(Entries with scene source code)
---+---
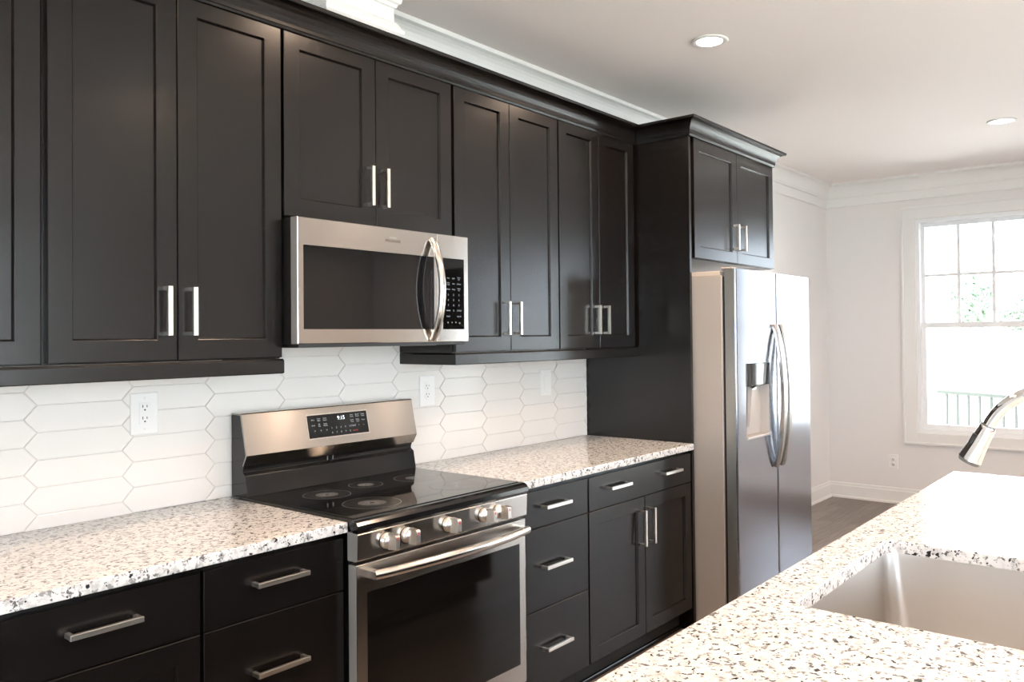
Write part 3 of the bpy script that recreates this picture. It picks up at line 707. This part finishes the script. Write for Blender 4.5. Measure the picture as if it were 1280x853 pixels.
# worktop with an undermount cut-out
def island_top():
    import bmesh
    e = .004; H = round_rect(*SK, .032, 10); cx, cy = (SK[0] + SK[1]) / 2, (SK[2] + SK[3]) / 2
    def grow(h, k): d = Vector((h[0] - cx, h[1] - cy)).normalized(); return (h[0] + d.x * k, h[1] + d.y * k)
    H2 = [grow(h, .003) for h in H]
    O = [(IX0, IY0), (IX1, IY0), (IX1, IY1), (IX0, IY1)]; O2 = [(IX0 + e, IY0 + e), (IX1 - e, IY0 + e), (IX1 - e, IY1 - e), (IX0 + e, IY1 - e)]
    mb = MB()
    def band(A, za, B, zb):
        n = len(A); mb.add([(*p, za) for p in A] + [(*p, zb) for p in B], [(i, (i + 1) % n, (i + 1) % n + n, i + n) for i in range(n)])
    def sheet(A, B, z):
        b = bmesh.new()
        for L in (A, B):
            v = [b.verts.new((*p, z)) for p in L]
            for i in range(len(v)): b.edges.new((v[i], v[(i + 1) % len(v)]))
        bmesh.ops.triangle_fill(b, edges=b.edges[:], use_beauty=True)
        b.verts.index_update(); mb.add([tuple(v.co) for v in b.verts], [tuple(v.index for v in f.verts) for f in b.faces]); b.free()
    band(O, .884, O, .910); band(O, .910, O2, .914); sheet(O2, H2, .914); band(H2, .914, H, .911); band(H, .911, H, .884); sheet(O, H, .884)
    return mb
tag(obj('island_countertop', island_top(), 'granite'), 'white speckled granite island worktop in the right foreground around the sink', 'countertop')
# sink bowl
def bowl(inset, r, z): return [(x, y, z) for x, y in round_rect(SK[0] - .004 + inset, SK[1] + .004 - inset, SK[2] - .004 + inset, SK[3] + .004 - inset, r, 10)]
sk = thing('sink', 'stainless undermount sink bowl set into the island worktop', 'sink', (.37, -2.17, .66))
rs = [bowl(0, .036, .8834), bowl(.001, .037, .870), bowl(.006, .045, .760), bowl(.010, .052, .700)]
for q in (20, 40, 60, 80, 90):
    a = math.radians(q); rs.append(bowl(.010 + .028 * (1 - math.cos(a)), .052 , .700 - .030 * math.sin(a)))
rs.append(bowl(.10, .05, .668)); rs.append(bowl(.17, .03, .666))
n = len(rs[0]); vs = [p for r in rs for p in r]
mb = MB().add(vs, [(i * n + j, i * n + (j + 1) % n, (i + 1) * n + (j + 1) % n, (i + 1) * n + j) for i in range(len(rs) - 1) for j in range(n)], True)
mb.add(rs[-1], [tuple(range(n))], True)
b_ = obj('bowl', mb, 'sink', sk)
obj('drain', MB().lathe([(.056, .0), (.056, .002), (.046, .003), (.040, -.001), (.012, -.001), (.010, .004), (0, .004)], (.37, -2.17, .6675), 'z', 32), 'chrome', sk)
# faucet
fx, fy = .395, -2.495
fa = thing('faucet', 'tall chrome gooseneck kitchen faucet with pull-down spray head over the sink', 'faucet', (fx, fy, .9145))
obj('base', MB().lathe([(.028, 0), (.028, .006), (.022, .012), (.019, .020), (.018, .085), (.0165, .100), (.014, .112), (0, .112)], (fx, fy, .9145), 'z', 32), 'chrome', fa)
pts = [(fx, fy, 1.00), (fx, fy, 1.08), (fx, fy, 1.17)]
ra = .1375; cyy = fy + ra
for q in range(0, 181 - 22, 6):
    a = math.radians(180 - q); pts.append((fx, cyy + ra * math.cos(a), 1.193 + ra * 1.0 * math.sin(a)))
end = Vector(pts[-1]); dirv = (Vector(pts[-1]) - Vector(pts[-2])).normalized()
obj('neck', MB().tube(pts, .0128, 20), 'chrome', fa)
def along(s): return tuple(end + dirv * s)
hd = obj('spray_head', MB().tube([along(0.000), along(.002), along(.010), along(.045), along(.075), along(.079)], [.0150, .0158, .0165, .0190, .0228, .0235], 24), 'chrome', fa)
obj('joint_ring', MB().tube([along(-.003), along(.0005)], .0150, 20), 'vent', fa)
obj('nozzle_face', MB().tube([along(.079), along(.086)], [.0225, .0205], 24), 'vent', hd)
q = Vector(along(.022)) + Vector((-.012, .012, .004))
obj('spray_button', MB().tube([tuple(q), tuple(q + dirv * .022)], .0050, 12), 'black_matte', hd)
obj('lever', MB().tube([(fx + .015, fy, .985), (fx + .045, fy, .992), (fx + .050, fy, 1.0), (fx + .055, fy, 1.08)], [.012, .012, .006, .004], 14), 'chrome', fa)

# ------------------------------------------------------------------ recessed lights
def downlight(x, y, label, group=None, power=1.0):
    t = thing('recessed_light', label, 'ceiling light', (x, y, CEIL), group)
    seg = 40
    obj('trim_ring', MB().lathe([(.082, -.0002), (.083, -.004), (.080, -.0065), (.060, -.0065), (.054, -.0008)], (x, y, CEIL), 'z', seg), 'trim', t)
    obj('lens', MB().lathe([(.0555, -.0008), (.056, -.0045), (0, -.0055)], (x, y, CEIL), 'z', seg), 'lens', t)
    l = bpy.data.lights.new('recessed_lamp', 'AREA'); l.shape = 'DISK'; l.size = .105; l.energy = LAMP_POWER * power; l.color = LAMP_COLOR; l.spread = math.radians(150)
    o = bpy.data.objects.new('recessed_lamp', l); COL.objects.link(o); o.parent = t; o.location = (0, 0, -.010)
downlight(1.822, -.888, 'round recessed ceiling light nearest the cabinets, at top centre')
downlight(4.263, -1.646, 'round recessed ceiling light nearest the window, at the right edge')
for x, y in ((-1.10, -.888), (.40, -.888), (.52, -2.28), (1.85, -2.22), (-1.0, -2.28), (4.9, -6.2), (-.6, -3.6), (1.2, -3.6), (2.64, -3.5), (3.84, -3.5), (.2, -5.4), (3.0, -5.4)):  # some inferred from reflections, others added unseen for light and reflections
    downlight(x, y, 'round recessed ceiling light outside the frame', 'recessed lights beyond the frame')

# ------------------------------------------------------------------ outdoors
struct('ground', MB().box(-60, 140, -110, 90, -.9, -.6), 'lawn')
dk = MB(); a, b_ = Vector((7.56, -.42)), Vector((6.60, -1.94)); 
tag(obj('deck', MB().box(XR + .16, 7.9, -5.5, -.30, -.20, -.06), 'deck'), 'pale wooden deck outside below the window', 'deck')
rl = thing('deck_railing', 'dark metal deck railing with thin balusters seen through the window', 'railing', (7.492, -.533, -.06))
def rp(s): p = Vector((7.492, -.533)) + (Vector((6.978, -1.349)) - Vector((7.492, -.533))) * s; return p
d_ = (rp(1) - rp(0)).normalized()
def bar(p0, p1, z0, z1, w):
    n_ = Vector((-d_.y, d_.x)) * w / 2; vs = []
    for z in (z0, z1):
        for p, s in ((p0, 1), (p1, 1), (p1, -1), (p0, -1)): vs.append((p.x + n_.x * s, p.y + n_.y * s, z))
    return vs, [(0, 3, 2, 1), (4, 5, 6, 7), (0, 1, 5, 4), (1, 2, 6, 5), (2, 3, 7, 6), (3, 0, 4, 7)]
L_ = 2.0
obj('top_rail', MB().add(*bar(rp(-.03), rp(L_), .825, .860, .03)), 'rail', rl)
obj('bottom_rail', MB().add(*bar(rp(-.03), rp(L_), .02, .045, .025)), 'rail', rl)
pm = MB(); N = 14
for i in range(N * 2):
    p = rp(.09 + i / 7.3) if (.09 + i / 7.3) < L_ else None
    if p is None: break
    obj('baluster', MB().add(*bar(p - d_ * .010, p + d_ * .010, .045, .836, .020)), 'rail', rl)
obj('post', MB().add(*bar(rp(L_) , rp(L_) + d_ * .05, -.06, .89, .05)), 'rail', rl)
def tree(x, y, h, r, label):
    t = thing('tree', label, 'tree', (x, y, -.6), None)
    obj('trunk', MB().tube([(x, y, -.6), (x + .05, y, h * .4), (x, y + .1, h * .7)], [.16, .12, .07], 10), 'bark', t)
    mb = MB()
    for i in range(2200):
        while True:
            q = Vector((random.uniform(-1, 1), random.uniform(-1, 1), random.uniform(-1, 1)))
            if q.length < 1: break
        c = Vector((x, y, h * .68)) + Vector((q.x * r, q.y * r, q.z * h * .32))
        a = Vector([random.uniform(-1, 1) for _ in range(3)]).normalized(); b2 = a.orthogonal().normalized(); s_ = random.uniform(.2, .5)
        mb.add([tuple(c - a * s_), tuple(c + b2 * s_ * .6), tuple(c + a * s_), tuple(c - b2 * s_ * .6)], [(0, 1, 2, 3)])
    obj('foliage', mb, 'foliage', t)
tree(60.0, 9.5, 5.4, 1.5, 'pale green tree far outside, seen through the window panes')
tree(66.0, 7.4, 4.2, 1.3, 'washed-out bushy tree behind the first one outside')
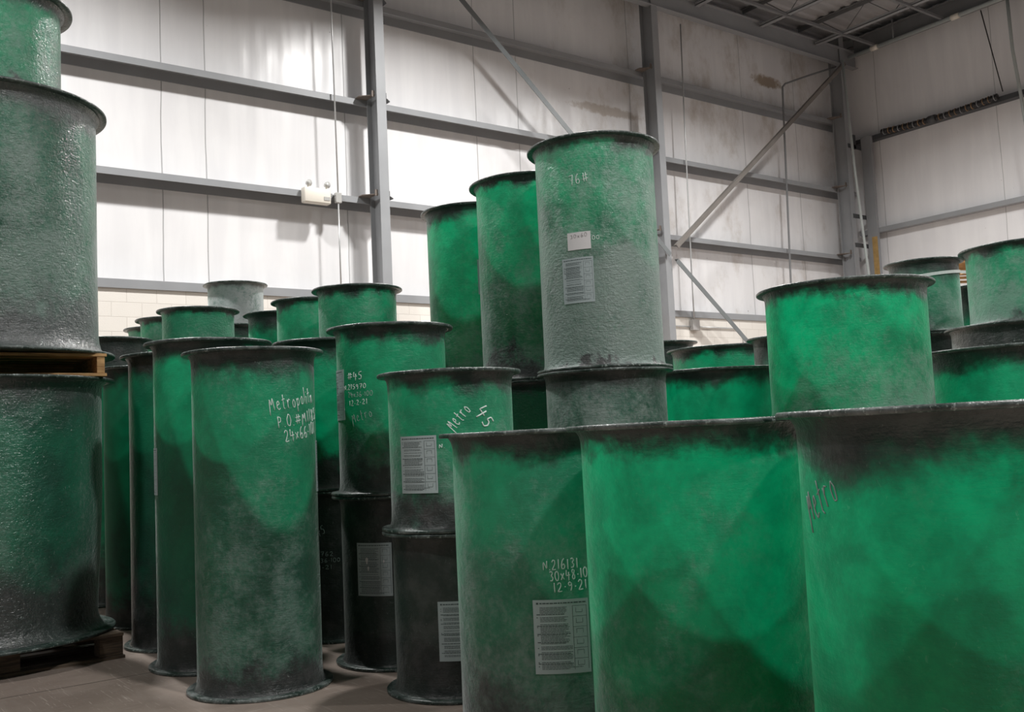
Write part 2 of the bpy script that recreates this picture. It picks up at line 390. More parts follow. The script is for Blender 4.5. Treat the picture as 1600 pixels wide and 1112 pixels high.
---+---
Task requirements
Of the lines in the material above, state how many contain the string "recreates"; give no other text.

Answer to this exercise
2